Wednesday, July 11, 2018

The Visconti "Semideus"


Among the most remarkable illuminated manuscripts to survive from the fourteenth century is a copy of the Semideus or Demigod, a tract on military matters by the humanist Catone Sacco. It's one of the works featured in Meetings with Remarkable Manuscripts by Christopher de Hamel. Sacco presented this copy to Duke Filippo Maria Visconti of Milan in 1438. That's the duke above, watched over by the Virgin.

The text is half military history, half flattery of the "Semideus," that is, the Demigod, who of course in the Duke himself. The point seems to have been to convince the Duke to go on crusade and save Constantinople from the Turkish hordes.


The charming illustrations show historical battles, half taken from ancient authors and the rest from chronicles of the crusades. That's our old friend the ship casting pots full of snakes at its enemies, a story which Sacco of course accepted without reservation, as any good humanist would.

Interesting way to batter down a fortress. Leonardo wasn't the only Renaissance Italian hatching wild military schemes.



I find these paintings delightful and original. I've never seen anything else quite like them, and they form a great picture of how a humanist scholar imagined the world of war.


1 comment:

G. Verloren said...

"Interesting way to batter down a fortress. Leonardo wasn't the only Renaissance Italian hatching wild military schemes."

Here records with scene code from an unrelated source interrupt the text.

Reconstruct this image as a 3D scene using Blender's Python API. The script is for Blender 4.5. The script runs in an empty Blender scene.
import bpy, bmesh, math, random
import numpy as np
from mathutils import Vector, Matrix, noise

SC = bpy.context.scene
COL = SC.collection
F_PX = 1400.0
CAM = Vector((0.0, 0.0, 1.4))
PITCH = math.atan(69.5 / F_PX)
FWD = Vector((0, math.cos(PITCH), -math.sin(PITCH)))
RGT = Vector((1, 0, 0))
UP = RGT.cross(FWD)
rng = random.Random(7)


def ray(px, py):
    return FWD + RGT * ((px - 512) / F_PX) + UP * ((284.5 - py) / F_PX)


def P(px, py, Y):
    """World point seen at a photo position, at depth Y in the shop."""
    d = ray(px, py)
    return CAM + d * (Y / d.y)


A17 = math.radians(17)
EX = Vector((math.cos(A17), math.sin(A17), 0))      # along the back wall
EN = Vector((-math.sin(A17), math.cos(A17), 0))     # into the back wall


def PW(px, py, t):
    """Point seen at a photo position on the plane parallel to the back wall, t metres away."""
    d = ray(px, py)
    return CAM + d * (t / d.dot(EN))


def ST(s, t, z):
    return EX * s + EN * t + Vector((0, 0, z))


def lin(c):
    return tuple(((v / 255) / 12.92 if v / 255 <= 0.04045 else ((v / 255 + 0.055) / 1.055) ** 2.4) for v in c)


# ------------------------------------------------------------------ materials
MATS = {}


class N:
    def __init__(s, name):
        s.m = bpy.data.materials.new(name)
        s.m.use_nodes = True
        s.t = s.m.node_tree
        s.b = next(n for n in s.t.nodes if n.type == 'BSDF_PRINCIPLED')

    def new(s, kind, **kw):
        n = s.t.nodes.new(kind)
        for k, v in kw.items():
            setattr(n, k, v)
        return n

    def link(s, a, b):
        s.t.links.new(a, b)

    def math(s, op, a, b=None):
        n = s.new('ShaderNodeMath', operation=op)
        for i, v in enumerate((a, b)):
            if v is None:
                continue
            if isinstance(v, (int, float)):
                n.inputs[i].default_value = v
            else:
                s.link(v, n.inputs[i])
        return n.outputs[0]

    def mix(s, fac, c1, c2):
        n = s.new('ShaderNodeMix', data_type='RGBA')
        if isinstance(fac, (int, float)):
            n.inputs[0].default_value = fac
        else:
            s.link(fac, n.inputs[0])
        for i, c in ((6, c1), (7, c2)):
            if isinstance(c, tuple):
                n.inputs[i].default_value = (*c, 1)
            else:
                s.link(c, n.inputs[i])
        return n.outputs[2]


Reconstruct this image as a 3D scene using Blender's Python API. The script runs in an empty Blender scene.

To my eye, they don't appear to be battering down anything in that image. They seem to just be scaling the walls.

At first glance, I assumed that it was depicting the use of seige ladders and elevated platforms to scale the walls. But upon reflection, it occured to me that it may be depicting scaling walls via ship masts and spars. The Venetians famously (and successfully) did exactly that in 1204, during the 4th Crusade when assaulting Constantinople.

That said, it's a very odd and abstracted image. While the devices look a lot like masts and spars, they do appear to be on solid ground rather than on a ship deck. Perhaps they dismounted their masts and set them up on solid ground? The moat around the castle seems to suggest that ordinary seige ladders or towers might have difficulty reaching, and thus compel the use of something like ships masts instead.

The crusades had a history of seeing ships disassembled and rebuilt elsewhere, or their components repurposed and used in ways they were never intended. If you were deep in hostile territory with limited resources and didn't have the materials or the time to build seige engines like trebuchets, it would make sense to use existing ships masts as long-reaching siege ladders.